PROBLEM DETAILS :: Copy each line exactly.

DATASET EXTRACT ::
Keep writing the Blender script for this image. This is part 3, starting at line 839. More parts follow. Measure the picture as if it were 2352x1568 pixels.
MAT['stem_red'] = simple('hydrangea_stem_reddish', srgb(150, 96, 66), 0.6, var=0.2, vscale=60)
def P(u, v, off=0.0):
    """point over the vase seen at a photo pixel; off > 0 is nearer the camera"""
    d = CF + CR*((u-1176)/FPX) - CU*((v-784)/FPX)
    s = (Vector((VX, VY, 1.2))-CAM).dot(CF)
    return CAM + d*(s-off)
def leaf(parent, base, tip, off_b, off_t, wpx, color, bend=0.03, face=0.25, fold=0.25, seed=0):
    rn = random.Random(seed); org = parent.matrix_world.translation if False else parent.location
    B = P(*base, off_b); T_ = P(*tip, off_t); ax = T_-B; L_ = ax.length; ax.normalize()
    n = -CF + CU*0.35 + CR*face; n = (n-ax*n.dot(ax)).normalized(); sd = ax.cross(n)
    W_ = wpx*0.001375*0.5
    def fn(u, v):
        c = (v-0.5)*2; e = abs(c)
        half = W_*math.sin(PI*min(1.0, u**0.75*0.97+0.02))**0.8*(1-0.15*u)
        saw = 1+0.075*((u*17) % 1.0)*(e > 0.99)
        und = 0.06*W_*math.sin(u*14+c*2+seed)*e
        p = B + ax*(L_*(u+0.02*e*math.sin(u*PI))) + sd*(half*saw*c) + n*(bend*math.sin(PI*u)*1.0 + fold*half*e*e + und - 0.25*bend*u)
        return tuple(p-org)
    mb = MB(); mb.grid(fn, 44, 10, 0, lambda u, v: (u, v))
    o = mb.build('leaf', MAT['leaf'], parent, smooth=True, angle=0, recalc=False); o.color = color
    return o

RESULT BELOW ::
Keep writing the Blender script for this image. This is part 3, starting at line 839. More parts follow. Measure the picture as if it were 2352x1568 pixels.
MAT['stem_red'] = simple('hydrangea_stem_reddish', srgb(150, 96, 66), 0.6, var=0.2, vscale=60)
def P(u, v, off=0.0):
    """point over the vase seen at a photo pixel; off > 0 is nearer the camera"""
    d = CF + CR*((u-1176)/FPX) - CU*((v-784)/FPX)
    s = (Vector((VX, VY, 1.2))-CAM).dot(CF)
    return CAM + d*(s-off)
def leaf(parent, base, tip, off_b, off_t, wpx, color, bend=0.03, face=0.25, fold=0.25, seed=0):
    rn = random.Random(seed); org = parent.matrix_world.translation if False else parent.location
    B = P(*base, off_b); T_ = P(*tip, off_t); ax = T_-B; L_ = ax.length; ax.normalize()
    n = -CF + CU*0.35 + CR*face; n = (n-ax*n.dot(ax)).normalized(); sd = ax.cross(n)
    W_ = wpx*0.001375*0.5
    def fn(u, v):
        c = (v-0.5)*2; e = abs(c)
        half = W_*math.sin(PI*min(1.0, u**0.75*0.97+0.02))**0.8*(1-0.15*u)
        saw = 1+0.075*((u*17) % 1.0)*(e > 0.99)
        und = 0.06*W_*math.sin(u*14+c*2+seed)*e
        p = B + ax*(L_*(u+0.02*e*math.sin(u*PI))) + sd*(half*saw*c) + n*(bend*math.sin(PI*u)*1.0 + fold*half*e*e + und - 0.25*bend*u)
        return tuple(p-org)
    mb = MB(); mb.grid(fn, 44, 10, 0, lambda u, v: (u, v))
    o = mb.build('leaf', MAT['leaf'], parent, smooth=True, angle=0, recalc=False); o.color = color
    return o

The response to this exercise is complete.